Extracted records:
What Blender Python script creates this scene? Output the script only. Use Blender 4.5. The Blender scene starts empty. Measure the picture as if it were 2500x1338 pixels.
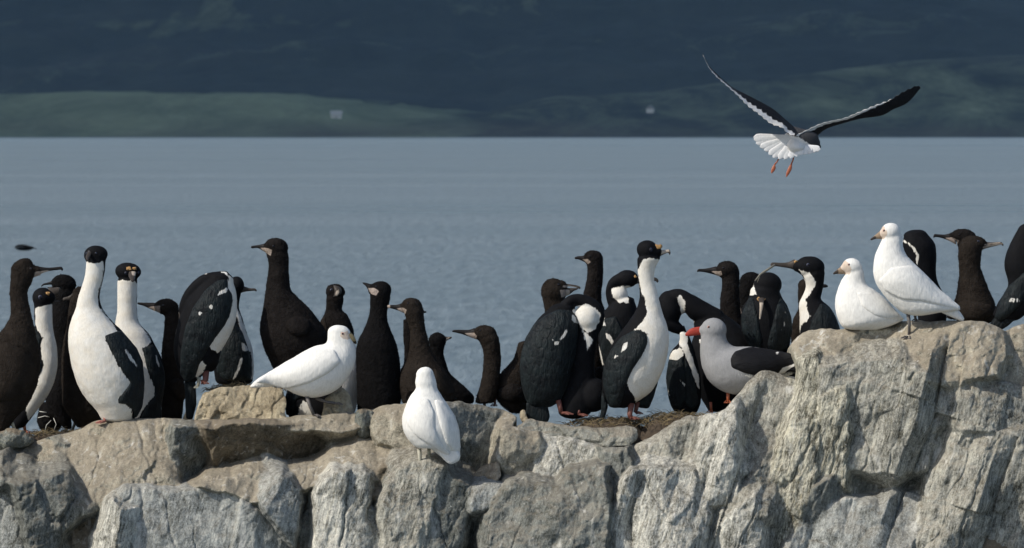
import bpy, math, random
import numpy as np
from mathutils import Vector
from mathutils.bvhtree import BVHTree

# ------------------------------------------------------------------ camera, sky, sun
S = bpy.context.scene
F = 13000.0; HZ = 318.0; CAMZ = 4.0          # focal length in photo pixels, horizon row, eye height
cam = bpy.data.cameras.new("camera"); co = bpy.data.objects.new("camera", cam)
S.collection.objects.link(co); S.camera = co
co.location = (0, 0, CAMZ); co.rotation_euler = (math.radians(90), 0, 0)
cam.sensor_width = 36; cam.lens = 36*F/2500; cam.shift_y = -(669-HZ)/2500
cam.clip_start = 0.5; cam.clip_end = 60000
cam.dof.use_dof = True; cam.dof.focus_distance = 20.0; cam.dof.aperture_fstop = 14

SUN = Vector((-0.66, -0.36, 0.66)).normalized()     # towards the sun
w = bpy.data.worlds.new("World"); S.world = w; w.use_nodes = True
wn = w.node_tree; bg = wn.nodes['Background']
sky = wn.nodes.new('ShaderNodeTexSky'); sky.sky_type = 'NISHITA'; sky.sun_disc = False
sky.sun_elevation = math.asin(SUN.z); sky.sun_rotation = math.atan2(SUN.x, SUN.y)
sky.air_density = 1.0; sky.dust_density = 1.5
wn.links.new(sky.outputs[0], bg.inputs[0]); bg.inputs[1].default_value = 0.14
sl = bpy.data.lights.new("sun", 'SUN'); sl.energy = 4.0; sl.angle = math.radians(0.5); sl.color = (1, .94, .84)
so = bpy.data.objects.new("sun", sl); S.collection.objects.link(so)
so.rotation_euler = SUN.to_track_quat('Z', 'Y').to_euler(); so.location = (-8, 10, 12)
S.view_settings.view_transform = 'Standard'; S.view_settings.look = 'None'
S.view_settings.gamma = 1; S.view_settings.exposure = 0.0
S.cycles.volume_bounces = 0

# ------------------------------------------------------------------ helpers
def W(px, py, Y): return np.array([(px-1250)*Y/F, Y, CAMZ-(py-HZ)*Y/F])

def hsh(ix, iy, iz, seed):
    h = (ix.astype(np.int64)*374761393 + iy.astype(np.int64)*668265263 + iz.astype(np.int64)*2147483647 + seed*974634777) & 0xffffffff
    h = ((h ^ (h >> 13))*1274126177) & 0xffffffff
    h = ((h ^ (h >> 16))*2246822519) & 0xffffffff
    return ((h ^ (h >> 13)) & 0xffffff)/float(0xffffff)
def vn(p, seed=0):
    i = np.floor(p); f = p-i; f = f*f*f*(f*(f*6-15)+10)
    x, y, z = i[:, 0], i[:, 1], i[:, 2]; r = 0
    for a in (0, 1):
        for b in (0, 1):
            for c in (0, 1):
                wt = (f[:, 0] if a else 1-f[:, 0])*(f[:, 1] if b else 1-f[:, 1])*(f[:, 2] if c else 1-f[:, 2])
                r = r+wt*hsh(x+a, y+b, z+c, seed)
    return r*2-1
def fbm(p, octs=4, seed=0, gain=.5):
    s = 0; a = 1
    for k in range(octs):
        s = s+a*vn(p*(2.03**k)+k*17.3, seed+k); a *= gain
    return s
def sdist(P, poly):
    """signed distance of 2-D points to a closed polygon, positive inside; also the nearest boundary point"""
    poly = np.asarray(poly, float); A = poly; B = np.roll(poly, -1, 0)
    best = np.full(len(P), 1e18); near = np.zeros((len(P), 2)); ins = np.zeros(len(P), bool)
    for a, b in zip(A, B):
        d = b-a; L = d@d
        if L < 1e-12: continue
        t = np.clip(((P-a)@d)/L, 0, 1); q = a+t[:, None]*d; dd = ((P-q)**2).sum(1)
        m = dd < best; best[m] = dd[m]; near[m] = q[m]
        c = (a[1] > P[:, 1]) != (b[1] > P[:, 1])
        with np.errstate(divide='ignore', invalid='ignore'):
            xx = a[0]+(P[:, 1]-a[1])/(b[1]-a[1] if b[1] != a[1] else 1e-9)*d[0]
        ins ^= c & (P[:, 0] < xx)
    s = np.sqrt(best); return np.where(ins, s, -s), near
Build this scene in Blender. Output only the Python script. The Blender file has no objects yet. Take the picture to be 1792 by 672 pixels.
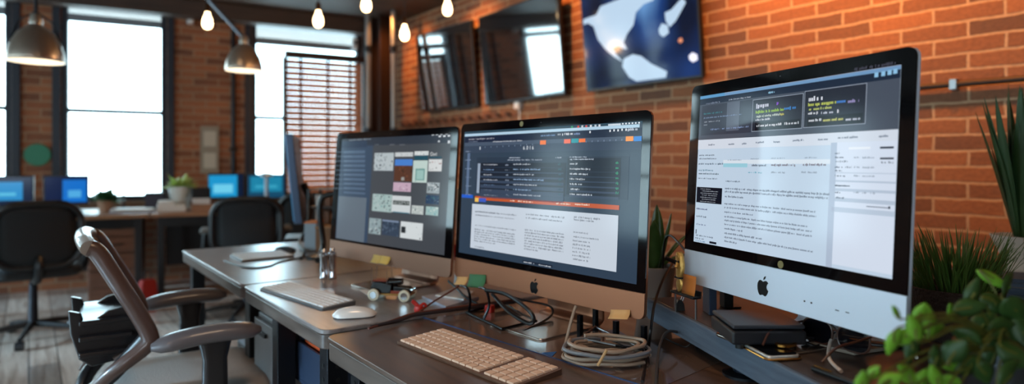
import bpy, bmesh, math, random
from mathutils import Vector, Matrix, Euler
random.seed(7)
R = math.radians
PI = math.pi
COL = bpy.context.scene.collection
# ---------------------------------------------------------------- camera model (photo treated as 1792x672)
F = 1100.0; CX = 896.0; HY = 285.0; TH = math.atan(846/1100.0); CZ = 1.16
sT, cT = math.sin(TH), math.cos(TH)
def at(px, py, d):
    "point seen at a pixel, d metres along the viewing axis"
    l = (px-CX)/F*d
    return Vector((d*sT+l*cT, d*cT-l*sT, CZ-(py-HY)/F*d))
def onz(px, py, z):
    return at(px, py, (CZ-z)*F/(py-HY))
def onX(px, py, X):
    return at(px, py, X/(sT+(px-CX)/F*cT))
EXPO = 0.0
# ---------------------------------------------------------------- materials
def lin(c):
    r = []
    for v in c[:3]:
        v = v/255.0
        r.append(v/12.92 if v <= .04045 else ((v+.055)/1.055)**2.4)
    return (r[0], r[1], r[2], 1)
MC = {}
def mat(name, col, rough=.5, metal=0, spec=.5, emit=None, es=1.0, noise=None, bump=0, bscale=40, coat=0, trans=0, ior=1.45, sheen=0, aniso=None):
    if name in MC: return MC[name]
    m = bpy.data.materials.new(name); m.use_nodes = True
    nt = m.node_tree; b = nt.nodes['Principled BSDF']
    b.inputs['Base Color'].default_value = lin(col)
    b.inputs['Roughness'].default_value = rough; b.inputs['Metallic'].default_value = metal
    b.inputs['Specular IOR Level'].default_value = spec; b.inputs['IOR'].default_value = ior
    b.inputs['Coat Weight'].default_value = coat; b.inputs['Transmission Weight'].default_value = trans
    if emit:
        b.inputs['Emission Color'].default_value = lin(emit); b.inputs['Emission Strength'].default_value = es
    tc = nt.nodes.new('ShaderNodeTexCoord')
    if noise or bump:
        n = nt.nodes.new('ShaderNodeTexNoise'); n.inputs['Scale'].default_value = (noise[1] if noise else bscale); n.inputs['Detail'].default_value = 5
        nt.links.new(tc.outputs['Object'], n.inputs['Vector'])
        if noise:
            mx = nt.nodes.new('ShaderNodeMix'); mx.data_type = 'RGBA'
            mx.inputs['A'].default_value = lin(col); mx.inputs['B'].default_value = lin(noise[0])
            nt.links.new(n.outputs['Fac'], mx.inputs['Factor']); nt.links.new(mx.outputs['Result'], b.inputs['Base Color'])
        if bump:
            n2 = nt.nodes.new('ShaderNodeTexNoise'); n2.inputs['Scale'].default_value = bscale; n2.inputs['Detail'].default_value = 4
            nt.links.new(tc.outputs['Object'], n2.inputs['Vector'])
            bp = nt.nodes.new('ShaderNodeBump'); bp.inputs['Strength'].default_value = bump; bp.inputs['Distance'].default_value = .004
            nt.links.new(n2.outputs['Fac'], bp.inputs['Height']); nt.links.new(bp.outputs['Normal'], b.inputs['Normal'])
    MC[name] = m
    return m
def scr(c, k=1.0):
    "lit screen colour under glossy glass"
    key = 'screen_%d_%d_%d_%d' % (c[0], c[1], c[2], int(k*100))
    return mat(key, (6, 7, 9), .12, spec=.25, emit=c, es=k/(2**EXPO))
def wood(name, c1, c2, rough=.35, scale=(1, 14, 14), coat=0, plank=None, bump=.15, cr=.12, gap=(20, 12, 8)):
    if name in MC: return MC[name]
    m = bpy.data.materials.new(name); m.use_nodes = True
    nt = m.node_tree; N = nt.nodes.new; L = nt.links.new; b = nt.nodes['Principled BSDF']
    tc = N('ShaderNodeTexCoord'); mp = N('ShaderNodeMapping'); mp.inputs['Scale'].default_value = scale
    L(tc.outputs['Object'], mp.inputs['Vector'])
    n = N('ShaderNodeTexNoise'); n.inputs['Scale'].default_value = 3; n.inputs['Detail'].default_value = 8; n.inputs['Distortion'].default_value = .6
    L(mp.outputs['Vector'], n.inputs['Vector'])
    r = N('ShaderNodeValToRGB'); r.color_ramp.elements[0].position = .3; r.color_ramp.elements[1].position = .7
    r.color_ramp.elements[0].color = lin(c1); r.color_ramp.elements[1].color = lin(c2)
    L(n.outputs['Fac'], r.inputs['Fac']); out = r.outputs['Color']
    if plank:
        bt = N('ShaderNodeTexBrick'); bt.inputs['Scale'].default_value = 1
        bt.inputs['Brick Width'].default_value = plank[0]; bt.inputs['Row Height'].default_value = plank[1]; bt.inputs['Mortar Size'].default_value = .003
        bt.inputs['Color1'].default_value = (.65, .65, .65, 1); bt.inputs['Color2'].default_value = (1.25, 1.2, 1.15, 1); bt.inputs['Mortar'].default_value = lin(gap)
        mp2 = N('ShaderNodeMapping'); mp2.inputs['Rotation'].default_value = (0, 0, plank[2]); L(tc.outputs['Object'], mp2.inputs['Vector']); L(mp2.outputs['Vector'], bt.inputs['Vector'])
        mx = N('ShaderNodeMix'); mx.data_type = 'RGBA'; mx.blend_type = 'MULTIPLY'; mx.inputs['Factor'].default_value = 1
        L(out, mx.inputs['A']); L(bt.outputs['Color'], mx.inputs['B']); out = mx.outputs['Result']
    L(out, b.inputs['Base Color'])
    mr = N('ShaderNodeMapRange'); mr.inputs['To Min'].default_value = rough-.08; mr.inputs['To Max'].default_value = rough+.1
    L(n.outputs['Fac'], mr.inputs['Value']); L(mr.outputs['Result'], b.inputs['Roughness'])
    b.inputs['Coat Weight'].default_value = coat; b.inputs['Coat Roughness'].default_value = cr
    bp = N('ShaderNodeBump'); bp.inputs['Strength'].default_value = bump; bp.inputs['Distance'].default_value = .002
    L(n.outputs['Fac'], bp.inputs['Height']); L(bp.outputs['Normal'], b.inputs['Normal'])
    MC[name] = m; return m
def brick(name, ca, cb, cc, mortar, bw=.225, rh=.072, ms=.007):
    m = bpy.data.materials.new(name); m.use_nodes = True
    nt = m.node_tree; N = nt.nodes.new; L = nt.links.new; b = nt.nodes['Principled BSDF']
    tc = N('ShaderNodeTexCoord'); sp = N('ShaderNodeSeparateXYZ'); cb_ = N('ShaderNodeCombineXYZ')
    L(tc.outputs['Object'], sp.inputs[0]); L(sp.outputs['X'], cb_.inputs['X']); L(sp.outputs['Z'], cb_.inputs['Y'])
    dn = N('ShaderNodeTexNoise'); dn.inputs['Scale'].default_value = 9; dn.inputs['Detail'].default_value = 3; L(tc.outputs['Object'], dn.inputs['Vector'])
    vm = N('ShaderNodeVectorMath'); vm.operation = 'SCALE'; vm.inputs['Scale'].default_value = .018; L(dn.outputs['Color'], vm.inputs[0])
    va = N('ShaderNodeVectorMath'); va.operation = 'ADD'; L(cb_.outputs[0], va.inputs[0]); L(vm.outputs[0], va.inputs[1])
    bt = N('ShaderNodeTexBrick'); bt.inputs['Scale'].default_value = 1; bt.inputs['Brick Width'].default_value = bw; bt.inputs['Row Height'].default_value = rh
    bt.inputs['Mortar Size'].default_value = ms; bt.inputs['Mortar Smooth'].default_value = .3
    bt.inputs['Color1'].default_value = lin(ca); bt.inputs['Color2'].default_value = lin(cb); bt.inputs['Mortar'].default_value = lin(mortar)
    L(va.outputs[0], bt.inputs['Vector'])
    # a second brick tex for occasional dark headers
    b2 = N('ShaderNodeTexBrick'); b2.inputs['Scale'].default_value = 1; b2.inputs['Brick Width'].default_value = bw; b2.inputs['Row Height'].default_value = rh; b2.inputs['Mortar Size'].default_value = 0
    b2.inputs['Color1'].default_value = (0, 0, 0, 1); b2.inputs['Color2'].default_value = (1, 1, 1, 1); b2.inputs['Bias'].default_value = -.2
    L(va.outputs[0], b2.inputs['Vector'])
    n = N('ShaderNodeTexNoise'); n.inputs['Scale'].default_value = 2.2; n.inputs['Detail'].default_value = 4; L(tc.outputs['Object'], n.inputs['Vector'])
    mu = N('ShaderNodeMath'); mu.operation = 'MULTIPLY'; L(b2.outputs['Color'], mu.inputs[0]); L(n.outputs['Fac'], mu.inputs[1])
    cl = N('ShaderNodeMapRange'); cl.inputs['From Min'].default_value = .25; cl.inputs['From Max'].default_value = .6; L(mu.outputs[0], cl.inputs['Value'])
    inv = N('ShaderNodeMath'); inv.operation = 'SUBTRACT'; inv.inputs[0].default_value = 1; L(bt.outputs['Fac'], inv.inputs[1])
    m3 = N('ShaderNodeMath'); m3.operation = 'MULTIPLY'; L(cl.outputs[0], m3.inputs[0]); L(inv.outputs[0], m3.inputs[1])
    mx = N('ShaderNodeMix'); mx.data_type = 'RGBA'; L(m3.outputs[0], mx.inputs['Factor']); L(bt.outputs['Color'], mx.inputs['A']); mx.inputs['B'].default_value = lin(cc)
    fn = N('ShaderNodeTexNoise'); fn.inputs['Scale'].default_value = 55; fn.inputs['Detail'].default_value = 6; L(tc.outputs['Object'], fn.inputs['Vector'])
    fr = N('ShaderNodeMapRange'); fr.inputs['To Min'].default_value = .6; fr.inputs['To Max'].default_value = 1.4; L(fn.outputs['Fac'], fr.inputs['Value'])
    mm = N('ShaderNodeVectorMath'); mm.operation = 'SCALE'; L(mx.outputs['Result'], mm.inputs[0]); L(fr.outputs[0], mm.inputs['Scale'])
    L(mm.outputs[0], b.inputs['Base Color']); b.inputs['Roughness'].default_value = .8
    ad = N('ShaderNodeMath'); ad.operation = 'MULTIPLY_ADD'; L(inv.outputs[0], ad.inputs[0]); ad.inputs[1].default_value = 1.0
    f3 = N('ShaderNodeMath'); f3.operation = 'MULTIPLY'; L(fn.outputs['Fac'], f3.inputs[0]); f3.inputs[1].default_value = .5; L(f3.outputs[0], ad.inputs[2])
    bp = N('ShaderNodeBump'); bp.inputs['Strength'].default_value = .8; bp.inputs['Distance'].default_value = .008; L(ad.outputs[0], bp.inputs['Height']); L(bp.outputs['Normal'], b.inputs['Normal'])
    return m
def thin_glass(name, tint=(235, 245, 245)):
    m = bpy.data.materials.new(name); m.use_nodes = True
    nt = m.node_tree; N = nt.nodes.new; L = nt.links.new; nt.nodes.remove(nt.nodes['Principled BSDF'])
    t = N('ShaderNodeBsdfTransparent'); t.inputs[0].default_value = lin(tint); g = N('ShaderNodeBsdfGlossy'); g.inputs['Roughness'].default_value = .02
    x = N('ShaderNodeMixShader'); x.inputs[0].default_value = .06
    L(t.outputs[0], x.inputs[1]); L(g.outputs[0], x.inputs[2]); L(x.outputs[0], nt.nodes['Material Output'].inputs[0])
    return m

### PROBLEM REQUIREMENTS
Restate, line by line and word for word, everything from the top of the material through the line that contains "cam.dof.use_dof = True;". Leave pictures out.

### WRITTEN ANSWER
What Blender Python script creates this scene? Output the script only. Use Blender 4.5. The Blender scene starts empty. Measure the picture as if it were 2500x1338 pixels.
import bpy, math, random
import numpy as np
from mathutils import Vector
from mathutils.bvhtree import BVHTree

# ------------------------------------------------------------------ camera, sky, sun
S = bpy.context.scene
F = 13000.0; HZ = 318.0; CAMZ = 4.0          # focal length in photo pixels, horizon row, eye height
cam = bpy.data.cameras.new("camera"); co = bpy.data.objects.new("camera", cam)
S.collection.objects.link(co); S.camera = co
co.location = (0, 0, CAMZ); co.rotation_euler = (math.radians(90), 0, 0)
cam.sensor_width = 36; cam.lens = 36*F/2500; cam.shift_y = -(669-HZ)/2500
cam.clip_start = 0.5; cam.clip_end = 60000
cam.dof.use_dof = True; cam.dof.focus_distance = 20.0; cam.dof.aperture_fstop = 14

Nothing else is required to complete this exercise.